Sigmund Loewe returned to Germany in 1946, took over the leadership of the firm and developed the first cassette recorder in the 1950s as well as the first European video recorder in 1961. In 1963, Loewe produced the first portable television.

Loewe was the head of his firm until his death in 1962. The majority shareholding subsequently went to concealed subsidiaries of the Phillips group, which sold their entire stake in 1985. Since 1999, Loewe AG has been listed on the stock market.

The orientation to customers with buying power was the basis of the company’s production for decades. Loewe developed the first television with Internet access in 1998. In 2005, the firm produced its first flat-screen model.

A crisis in 2004, caused by the firm’s failure to respond quickly to the development of flat-screen technology, was overcome with a capital injection from the Japanese firm Sharp and a drastic programme of budget cuts.
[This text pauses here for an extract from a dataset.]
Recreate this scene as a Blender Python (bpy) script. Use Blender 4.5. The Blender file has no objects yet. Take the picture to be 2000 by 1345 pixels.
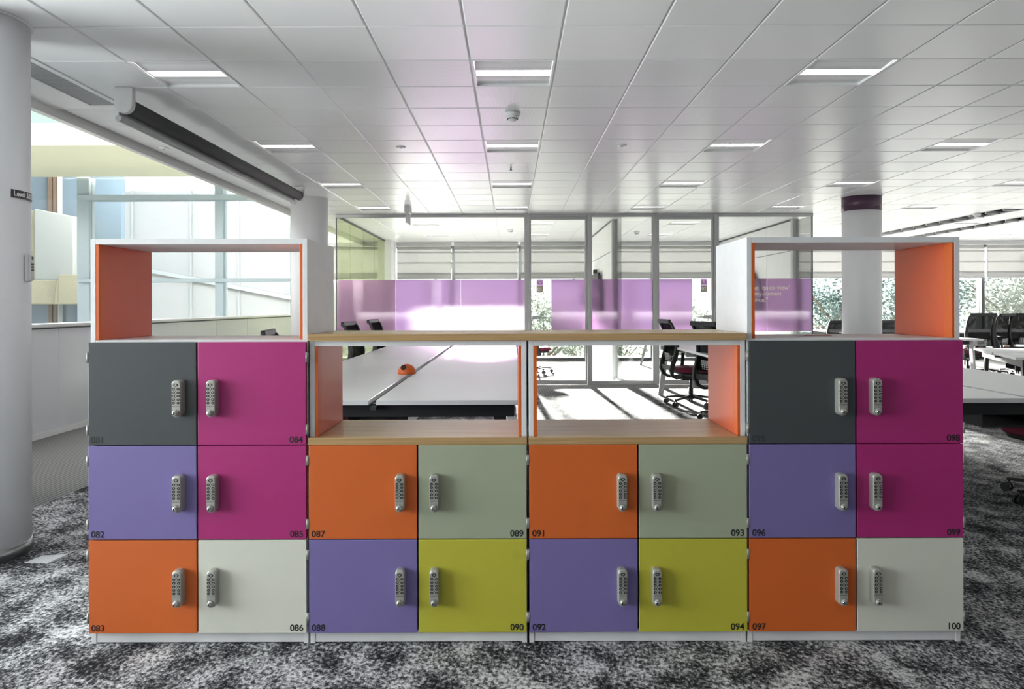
import bpy, bmesh, math, random
from mathutils import Vector, Matrix
random.seed(7)
scene = bpy.context.scene
COL = scene.collection
PI = math.pi
# ------------------------------------------------------------------ camera
F, VX, VY, ROLL, CH = 1400.0, 997.0, 597.0, 0.0028, 1.24
CEIL = CH + 1.435
def P(px, py, Y):
    dx, dy = px - VX, py - VY
    return Vector(((dx - ROLL*dy)*Y/F, Y, CH - (dy + ROLL*dx)*Y/F))
cam = bpy.data.cameras.new('camera'); cam.sensor_width = 36.0; cam.lens = F/2000*36
cam.shift_x = (1000-VX)/2000; cam.shift_y = -(672.5-VY)/2000; cam.clip_start = 0.05; cam.clip_end = 200
co = bpy.data.objects.new('camera', cam); COL.objects.link(co)
co.matrix_world = Matrix.Translation((0, 0, CH)) @ Matrix.Rotation(PI/2, 4, 'X') @ Matrix.Rotation(-ROLL, 4, 'Z')
scene.camera = co
# ------------------------------------------------------------------ materials
def lin(c):
    return tuple(((v/255)/12.92 if v/255 <= .04045 else ((v/255+.055)/1.055)**2.4) for v in c)
def newmat(name):
    m = bpy.data.materials.new(name); m.use_nodes = True
    nt = m.node_tree; nt.nodes.clear()
    o = nt.nodes.new('ShaderNodeOutputMaterial')
    return m, nt, o
def N(nt, t, **kw):
    n = nt.nodes.new(t)
    for k, v in kw.items():
        if k.startswith('i_'): n.inputs[k[2:].replace('_', ' ')].default_value = v
        else: setattr(n, k, v)
    return n
def pm(name, rgb, rough=.5, metal=0., spec=.5, var=.05, scale=20., bump=0., emit=None):
    """principled material with a little procedural variation; rgb in sRGB 0-255"""
    m, nt, o = newmat(name)
    b = N(nt, 'ShaderNodeBsdfPrincipled')
    b.inputs['Roughness'].default_value = rough; b.inputs['Metallic'].default_value = metal
    b.inputs['Specular IOR Level'].default_value = spec
    c = lin(rgb)
    tc = N(nt, 'ShaderNodeTexCoord'); nz = N(nt, 'ShaderNodeTexNoise'); nz.inputs['Scale'].default_value = scale
    nt.links.new(tc.outputs['Object'], nz.inputs['Vector'])
    r = N(nt, 'ShaderNodeValToRGB')
    r.color_ramp.elements[0].color = tuple(v*(1-var) for v in c)+(1,)
    r.color_ramp.elements[1].color = tuple(min(1, v*(1+var)) for v in c)+(1,)
    nt.links.new(nz.outputs['Fac'], r.inputs['Fac']); nt.links.new(r.outputs['Color'], b.inputs['Base Color'])
    if bump:
        bp = N(nt, 'ShaderNodeBump'); bp.inputs['Strength'].default_value = bump; bp.inputs['Distance'].default_value = .002
        n2 = N(nt, 'ShaderNodeTexNoise'); n2.inputs['Scale'].default_value = scale*15
        nt.links.new(tc.outputs['Object'], n2.inputs['Vector'])
        nt.links.new(n2.outputs['Fac'], bp.inputs['Height']); nt.links.new(bp.outputs['Normal'], b.inputs['Normal'])
    if emit:
        b.inputs['Emission Color'].default_value = lin(emit[0])+(1,); b.inputs['Emission Strength'].default_value = emit[1]
    nt.links.new(b.outputs['BSDF'], o.inputs['Surface'])
    return m
def glassmat(name, tint=(250, 252, 251), refl=1.0, rough=.0):
    m, nt, o = newmat(name)
    t = N(nt, 'ShaderNodeBsdfTransparent'); t.inputs['Color'].default_value = lin(tint)+(1,)
    g = N(nt, 'ShaderNodeBsdfGlossy'); g.inputs['Roughness'].default_value = rough
    fr = N(nt, 'ShaderNodeFresnel'); fr.inputs['IOR'].default_value = 1.45
    mu = N(nt, 'ShaderNodeMath', operation='MULTIPLY'); mu.inputs[1].default_value = refl
    mx = N(nt, 'ShaderNodeMixShader')
    nt.links.new(fr.outputs['Fac'], mu.inputs[0]); nt.links.new(mu.outputs[0], mx.inputs['Fac'])
    nt.links.new(t.outputs[0], mx.inputs[1]); nt.links.new(g.outputs[0], mx.inputs[2])
    nt.links.new(mx.outputs[0], o.inputs['Surface'])
    return m
def sheetmat(name, rgb, transl, transp, rgb_t=None, refr=0.0, rough=.5, tl=None):
    """thin sheet: diffuse + translucent + see-through (+ forward-scattering frosted share)"""
    m, nt, o = newmat(name)
    tc = N(nt, 'ShaderNodeTexCoord'); nz = N(nt, 'ShaderNodeTexNoise'); nz.inputs['Scale'].default_value = 60
    nt.links.new(tc.outputs['Object'], nz.inputs['Vector'])
    r = N(nt, 'ShaderNodeValToRGB'); c = lin(rgb)
    r.color_ramp.elements[0].color = tuple(v*.97 for v in c)+(1,); r.color_ramp.elements[1].color = tuple(min(1, v*1.03) for v in c)+(1,)
    nt.links.new(nz.outputs['Fac'], r.inputs['Fac'])
    d = N(nt, 'ShaderNodeBsdfDiffuse'); t = N(nt, 'ShaderNodeBsdfTranslucent'); p = N(nt, 'ShaderNodeBsdfTransparent')
    nt.links.new(r.outputs['Color'], d.inputs['Color'])
    if tl: t.inputs['Color'].default_value = tl+(1,)
    else: nt.links.new(r.outputs['Color'], t.inputs['Color'])
    p.inputs['Color'].default_value = lin(rgb_t or rgb)+(1,)
    m1 = N(nt, 'ShaderNodeMixShader'); m1.inputs['Fac'].default_value = transl
    nt.links.new(d.outputs[0], m1.inputs[1]); nt.links.new(t.outputs[0], m1.inputs[2])
    last = m1
    if refr:
        f = N(nt, 'ShaderNodeBsdfRefraction'); f.inputs['IOR'].default_value = 1.15; f.inputs['Roughness'].default_value = rough
        f.inputs['Color'].default_value = lin(rgb_t or rgb)+(1,)
        m3 = N(nt, 'ShaderNodeMixShader'); m3.inputs['Fac'].default_value = refr
        nt.links.new(last.outputs[0], m3.inputs[1]); nt.links.new(f.outputs[0], m3.inputs[2]); last = m3
    m2 = N(nt, 'ShaderNodeMixShader'); m2.inputs['Fac'].default_value = transp
    nt.links.new(last.outputs[0], m2.inputs[1]); nt.links.new(p.outputs[0], m2.inputs[2])
    nt.links.new(m2.outputs[0], o.inputs['Surface'])
    return m
def emitmat(name, rgb, s):
    m, nt, o = newmat(name)
    e = N(nt, 'ShaderNodeEmission'); e.inputs['Color'].default_value = lin(rgb)+(1,); e.inputs['Strength'].default_value = s
    nt.links.new(e.outputs[0], o.inputs['Surface']); return m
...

This was worked out between the IG Metall trade union, the works council and company management.

Of the 1,250 employees, 300 were laid off, and those who remained had to work longer without any corresponding wage increase. In addition, they had to give up half of their monthly salary or a whole monthly wage. In this way, costs were reduced by 25 percent. In 2007, the company registered a surplus of €6.5 million and the workers received a one-off premium of €3,000.

“That was of course great for the people there,” said Christopher Schmitz from the Verdi union, as Verdi agreed to wage cuts at the Karstadt department store chain three years ago. “But Loewe is a complete one-off.” The workers would never normally see any of their money again.

The crisis at Loewe, which has been ongoing for five years, is a consequence of the global economic crisis that broke out in 2008. During this period, total sales have fallen from €374 million to €250 million. The groups that Loewe had targeted for a long time, such as skilled workers and specialists, who could afford to concern themselves with quality, have been rocked by the effects of the crisis with the loss of their jobs and wage cuts, or at least the permanent threat of this possibility.

At the end of 2012, there were still close to 1,000 employees working at the Kronach facility. In April 2013, after “constructive discussions with the works council and IG Metall,” 180 jobs were cut, including 130 in production. With the further announcement of 150 redundancies in September, Loewe has laid off around 35 percent of its workforce in less than six months with the support of the trade unions and works council.

Loewe’s competitors in the high-end sector are also suffering due to the crisis. The Danish entertainment and electronics concern Bang & Olufsen reported heavy losses. The firm is the second largest European company in the industry and registered a shortfall of €9 million in the last quarter.